Helikopter przebił lód i zanurkował

Kanał SHOT na Telegramie informował, że śmigłowiec rozbił się na skutym lodem jeziorze Onega (w północno-zachodniej Rosji). Następnie zanurkował.

„Przypuszcza się, że załoga nie żyje” – informowała redakcja. Określono też dokładniejsze położenie helikoptera: wypadek miał miejsce 12 km od wsi Dieriewiannoje w Karelii – republice Federacji Rosyjskiej. Na miejscu ratownicy odnaleźli m.in. fragment kadłuba.

Służby pod uwagę brały wówczas trzy przyczyny wypadku.
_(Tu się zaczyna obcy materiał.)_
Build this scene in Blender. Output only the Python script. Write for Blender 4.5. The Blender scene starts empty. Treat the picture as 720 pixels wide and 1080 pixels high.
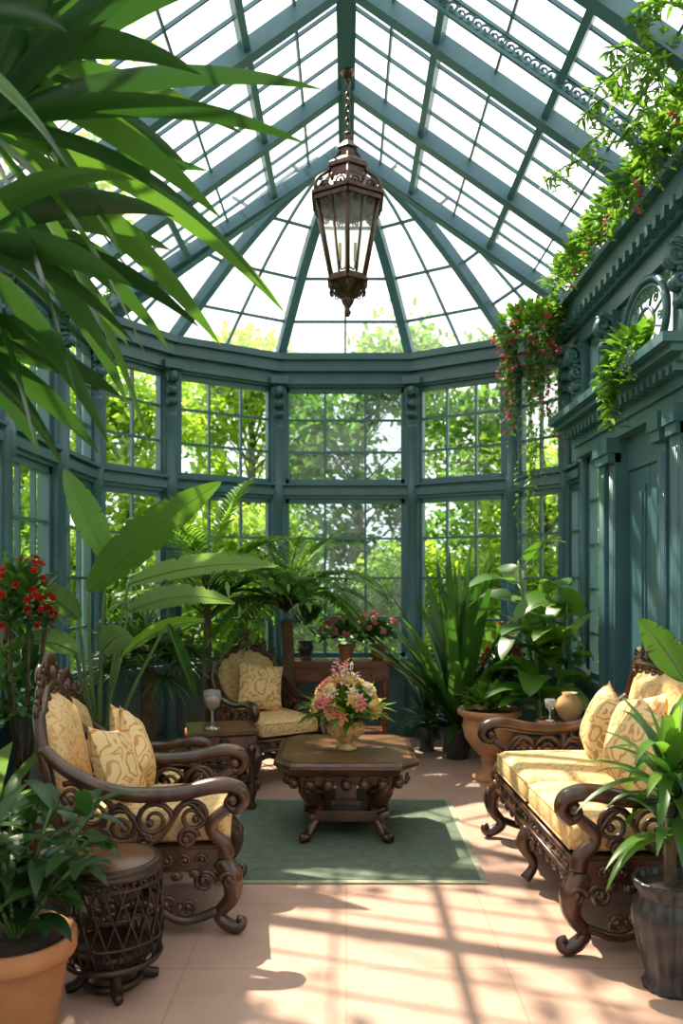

Załoga mogła popełnić błąd, zwracano też uwagę na fakt, że lot odbywał się w trudnych warunkach pogodowych. Mogło też dojść do nagłej awarii maszyny – podaje SHOT.

Gdzie zmierzali członkowie załogi? Wyruszyli z Petersburga, a ich celem była Wytierga w obwodzie wołogodzkim, gdzie miała miejsce międzynarodowa konferencja. Jednak po drodze zatrzymali się w Pietrozawodsku (stolica Republiki Karelii), by uzupełnić zapas paliwa.

Nagle zniknęli z radarów

Gdy wyruszyli do Wytiergii, utracono z nimi łączność. SHOT zwraca uwagę, że w trakcie lotu 4 lutego chmury były zawieszone stosunkowo nisko, a załoga musiała radzić sobie ze słabą widocznością.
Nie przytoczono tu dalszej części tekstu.